Real world multi-cloud tends to be more about using different public clouds for different jobs. This includes using different SaaS providers for different business functions and/or using different IaaS providers for different workloads (e.g., AWS for customer-facing digital front ends; GCP for data/analytics/AI/ML workloads; Azure for SAP workloads; etc.). Use of multiple public cloud environments for a single workload/application is rare because it is expensive and difficult to maintain. That being said, the hyperscalers (with the notable exception of AWS) and vendors such as HPE and VMware, are developing cloud management platforms that make it easier for organizations to operate multi-cloud environments, which could support parallel cloud infrastructures. But for most organizations, this is more trouble than it’s worth at the moment.

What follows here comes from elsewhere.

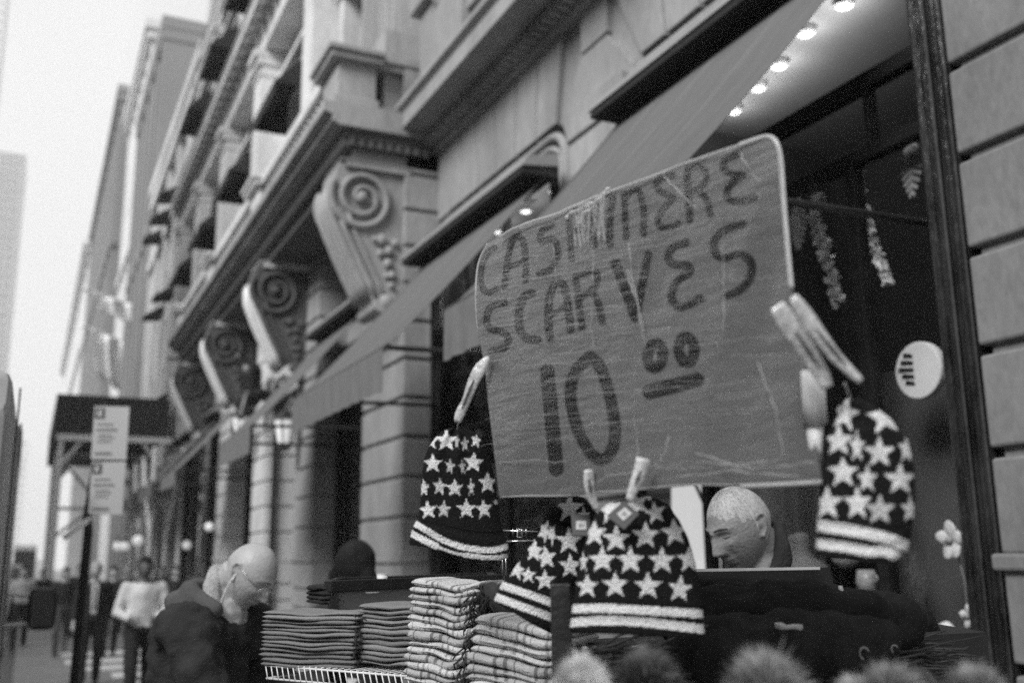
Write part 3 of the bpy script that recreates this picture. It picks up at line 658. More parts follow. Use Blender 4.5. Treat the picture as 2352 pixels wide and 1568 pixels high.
# ================================================================== PEDESTRIANS
fwd = np.array([math.sin(rad(25.6)), math.cos(rad(25.6)), 0]); rgt = np.array([fwd[1], -fwd[0], 0])
def head_mesh(c, face, up, s=1.0, detail=44, soft=1.0):
    """a modelled head: skull, brow, sockets, nose, lips, chin, ears; c = centre, returns verts, faces, and a mapper"""
    face = np.array(face, float); face /= np.linalg.norm(face); up = np.array(up, float); up -= face*up.dot(face); up /= np.linalg.norm(up); rt = np.cross(face, up)
    M = np.array([rt, face, up]).T; vs = []; n = detail; L_ = []
    g = lambda x, z, x0, z0, sx, sz: math.exp(-((x-x0)/sx)**2-((z-z0)/sz)**2)
    for i in range(n+1):
        th = math.pi*i/n
        for k in range(2*n):
            ph = math.pi*k/n
            d = (math.sin(th)*math.cos(ph), math.sin(th)*math.sin(ph), math.cos(th))
            x, y, z = d[0]*.076, d[1]*.098, d[2]*.118
            if z < 0:
                q = (-z/.118); x *= 1-.30*q**1.6; 
                if y > 0: y = y*(1-.05*q)+.012*q
                else: y *= 1-.45*q**1.2
            else: x *= 1+.03*math.sin(math.pi*z/.118); y *= (1.04 if y < 0 else 1-.06*(z/.118)**2)
            if y > 0:
                f = min(1, y/.05)
                dy = 0.0
                dy += .0065*g(x, z, 0, .030, .05, .010)                       # brow
                dy -= .013*(g(x, z, .031, .010, .016, .012)+g(x, z, -.031, .010, .016, .012))
                dy += .006*(g(x, z, .031, .008, .011, .008)+g(x, z, -.031, .008, .011, .008))  # lids
                nz = max(0, min(1, (.018-z)/.050)) if z > -.036 else max(0, 1-(-.036-z)/.010)
                dy += (.005+.020*nz)*math.exp(-(x/(.0085+.007*nz))**2)*(1 if z < .03 else 0)*(1 if z > -.047 else 0)
                dy += .006*(g(x, z, .014, -.033, .007, .007)+g(x, z, -.014, -.033, .007, .007))
                dy += .004*(g(x, z, .046, -.012, .018, .016)+g(x, z, -.046, -.012, .018, .016))
                dy -= .0035*(g(x, z, .034, -.045, .005, .022)+g(x, z, -.034, -.045, .005, .022))
                dy += .007*g(x, z, 0, -.058, .024, .005)+.007*g(x, z, 0, -.070, .020, .0055)-.004*g(x, z, 0, -.064, .025, .0022)
                dy -= .004*g(x, z, 0, -.081, .02, .005)+0
                dy += .010*g(x, z, 0, -.098, .022, .013)
                y += dy*f*1.12
            L_.append((x, y, z)); vs.append(np.array(c)+M@(np.array([x, y, z])*s))
    fs = []
    for i in range(n):
        for k in range(2*n): fs.append((i*2*n+k, (i+1)*2*n+k, (i+1)*2*n+(k+1) % (2*n), i*2*n+(k+1) % (2*n)))
    mb = MB(); mb.add(vs, fs)
    T = lambda p: np.array(c)+M@(np.array(p, float)*s)
    for sx in (1, -1):                                 # ears: rim, concha, lobe
        rim = [(sx*.073, -.004, .022), (sx*.079, -.016, .034), (sx*.083, -.030, .030), (sx*.083, -.034, .012), (sx*.079, -.026, -.010), (sx*.074, -.012, -.030), (sx*.070, -.002, -.026)]
        mb.tube([T(p) for p in rim], [.0052*s]*5+[.0065*s, .0055*s], 7)
        mb.tube([T((sx*.068, -.006, .004)), T((sx*.072, -.020, .006))], .010*s, 8)
        mb.tube([T((sx*.073, -.012, .020)), T((sx*.078, -.024, .014)), T((sx*.076, -.020, -.006))], .0035*s, 6)
    return mb, T
def hand(mb, wrist, direc, palm_n, s=1.0, curl=.6, side=1):
    """palm with four fingers of unequal length and a thumb from the side, all slightly curled"""
    d = np.array(direc, float); d /= np.linalg.norm(d); n = np.array(palm_n, float); n -= d*n.dot(d); n /= np.linalg.norm(n); c = np.cross(d, n)*side
    w_ = np.array(wrist, float)
    mb.tube([w_, w_+d*.03*s, w_+d*.085*s], [.024*s, .036*s, .038*s], 10, flat=1)
    for k, (o, l) in enumerate(((-.030, .072), (-.010, .082), (.010, .078), (.029, .062))):
        b0 = w_+d*.085*s+c*o*s; p = [b0]; dd = d.copy()
        for j, q in enumerate((.42, .32, .26)):
            dd = dd+n*curl*(.5+.25*j+.06*k); dd /= np.linalg.norm(dd); p.append(p[-1]+dd*l*q*s)
        mb.tube(p, [.0095*s, .009*s, .008*s, .0065*s], 8)
    t0 = w_+d*.03*s-c*.030*s; t1 = t0+(d*.5-c*.8)*.035*s; t2 = t1+(d*.8-c*.2+n*.5)*.032*s; t3 = t2+(d*.8+n*.6)*.022*s
    mb.tube([t0, t1, t2, t3], [.014*s, .012*s, .0105*s, .008*s], 8)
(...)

In the BPO bespoke world of outsourcing, clients could indeed set their own policies, but this world was also expensive (because it was bespoke) and time-consuming. However, it was governed by ITIL standards and best practices, which made it easier for FIs and other firms in regulated industries to develop service management and IT processes that were measurable and auditable. Public cloud is a bit of a different story – the services (both the basic compute/storage building blocks and advanced capabilities, such as Artificial Intelligence/Machine Learning) are indeed standardized, but how enterprises implement and manage the components can be quite different. Similarly, the security, identity, and access management controls and policies that enterprises build into their public cloud environments can also be quite different. So, it’s not so much that regulators have to completely revamp their thinking about IT compliance in a public cloud world – the same principles apply. And the public cloud providers are helping by creating reference architectures for regulated industry and adding enterprise-grade governance and compliance controls to their platforms. While there is not yet an ITIL equivalent for public cloud infrastructures, there probably should be – regulators can work with the public cloud providers to develop these frameworks.